Many people assumed, naturally, but with no evidence at all, that Peiris or officers close to Peiris would have leaked the report, which was extremely critical of Ranasinghe.

Meanwhile, Athas was being hounded. First, he reported to the police that armed men in civvies were watching his house in Mirihana, Nugegoda. The matter was taken up with the Media Minister, and received a cursory promise of an investigation. Of course, nothing came of it.

Then, the armed forces tried to diseredit Athas by having a captured LTTE cadres say that Athas' stories were useful to the LTTE. Athas got wind of it, and reported the matter, before it happened. Then, the Daily News went ahead and published the captured cadre's story as its front page lead several days later, clearly proving the plot. This drew a howl of protest from international media organizations who saw clearly that Athas had been framed.

Finally, Athas was attacked in his own home last Thursday night, a gun pointed at his head in the presence of his wife and sobbing 7-year-old daughter. Only his daughter's screams saved him from harm.

His driver was less lucky and was beaten up.

Perhaps coincidentally, the tussle between Peiris and Ranasinghe was reaching a climax. Now, rumours are blaming both for the attack on Athas.

This is an extremely dangerous situation. There is no evidence that either was involved in the attack. In fact, given the fact that Athas has uncovered many scandals within the armed forces, the attackers may not be from the air force at all.

The police are also reluctant to get involved in matters concerning the forces. This results in nothing being done to protect journalists. In Athas' case, the attackers returned to the neighbourhood three hours after the first attack. This was after a complaint had been made to the DIG of the area.

Yet there was no police guard present.

Only the presence of some of Athas' military friends, who had rushed to his house (with their own guns) after hearing of the attack, saved him from a worse fate at midnight. The attackers left without doing anything, after seeing them.
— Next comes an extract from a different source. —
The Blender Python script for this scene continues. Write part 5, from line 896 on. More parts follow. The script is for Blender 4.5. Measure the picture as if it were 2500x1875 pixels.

Perhaps most harmful in the case of uncertainty over who the service chief will be, is the government's own silence on these issues. At no time did President Chandrika Kumatunga, in her capacity of Minister of Defence, or her deputy minister, Anuruddha Ratwatte, bother to tell the nation, and the air force, who was retiring, who was staying, etc.

They could have saved a lot of trouble, most of all the damage to the reputations of Ranasinghe and Peiris, not to mention the reputation of the Sri Lanka Air Force.